Bernie Sanders remains behind Hillary Clinton in the number of pledged delegates he has amassed over the course of just under two and a half months of primaries and caucuses. But her advantage in pledged delegates has fallen over the last month and a half from a high point of well over 300 to a current 213. (His actual gap may even be below 200 now, because or a miscount belatedly acknowledged by the Colorado Democratic Party there, and because while Washington state’s delegates have not yet all been allocated following the initial caucus, it is clear that the majority of unallocated ones will end up going to Sanders based on the initial caucus results.)
And that’s with 1646 pledged delegates yet to be chosen in future primaries and caucuses, a process which will begin this coming Tuesday in New York (247 pledged delegates on the line) and end on June 7 (when a total of 714 pledged delegates will be up for grabs in six states and the District of Columbia).
As Sanders’ campaign has repeatedly said, he has a reasonable chance of closing that gap and winning a majority of the pledged delegates.

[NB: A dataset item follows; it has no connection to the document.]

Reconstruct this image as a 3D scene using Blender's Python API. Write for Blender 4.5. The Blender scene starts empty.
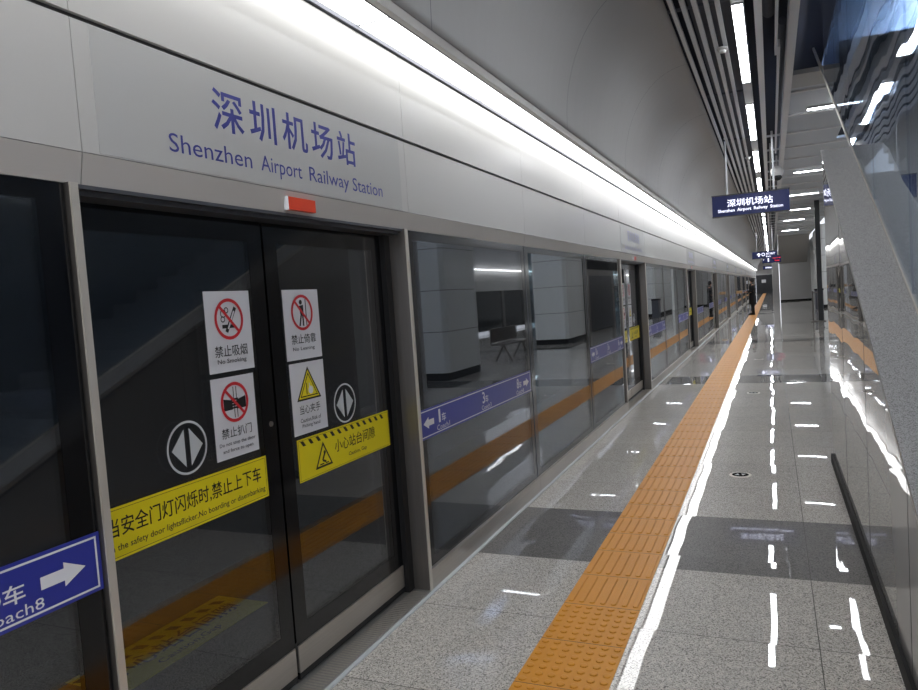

Many critics — including people who aren’t even Sanders’ supporters — have denounced the devious and biased way major media outlets, including the New York Times, the Washington Post and most of the major television networks, have followed the Clinton campaign’s lead in including so-called Superdelegates in the totals (Clinton has over 400 of these unelected delegates, whose positions are allocated to the various states and other primary jurisdictions, and who are mostly elected officials, party officials and lobbyists supportive of the Democratic Party leadership, and Sanders has just 38). This distorted count has been used for months now to insist, falsely, that Clinton “has a lock” on the nomination. But this has always been deceptive counting, because those delegates, while claimed by Clinton and to a far lesser lesser extent Sanders, are not pledged at all but are free to change their minds.
They might, for instance, do that if they felt that Clinton was unelectable (a not unreasonable assumption, particularly if between now and the July convention she were to be indicted by the US Justice Department for violating federal law in keeping her emails as Secretary of State on a private hackable server).
But the big issue not discussed at all is that all of Clinton’s margin of pledged delegates were picked up by her in a string of early primaries in the deep South states, just as planned in “reforms” of the primary process made by the neo-liberal DNC leadership in the years following the near success of insurgent peace candidate Eugene McCarthy in 1968 and the successful nomination of insurgent anti-war candidate Sen. George McGovern four years later in 1972. McGovern’s successful march through the primaries terrified establishment Democrats, and so, by the 1990s, Super Tuesday in the South had been established, followed by a move of several other southern states including Texas to earlier dates. The idea was that the more conservative southern Democrats would not support any radical candidates outside of the mainstream, and that by killing such candidacies off early in the South, they would end up starved of funding and would see their campaigns wither away.
The strategy worked marvelously in prior years and this year for Clinton. Remember, in late February and early March Sanders was largely unknown outside of New England. The Democratic party is marginalized in the by now uniformly Republican-run Deep South, and black voters are disproportionately its backers — people who understandably view it as critical to their survival to keep Republicans from also controlling the federal government. And even among those few black voters who knew of Sanders and of his strong history of Civil Rights Movement activism and of his consistent support for minority issues and for the nation’s poor as a member of Congress, he was deemed at primary time to be a long shot to win in any general election. Clinton was thus the overwhelming victor in those early primaries, particularly among black voters. In fact, just between Feb. 27 (South Carolina) and March 8 (Mississippi), she picked up 378 more delegates than Sanders, largely because of the fiction promoted by her campaign and touted in the corporate media that she would be “more electable” than Sanders in the general election.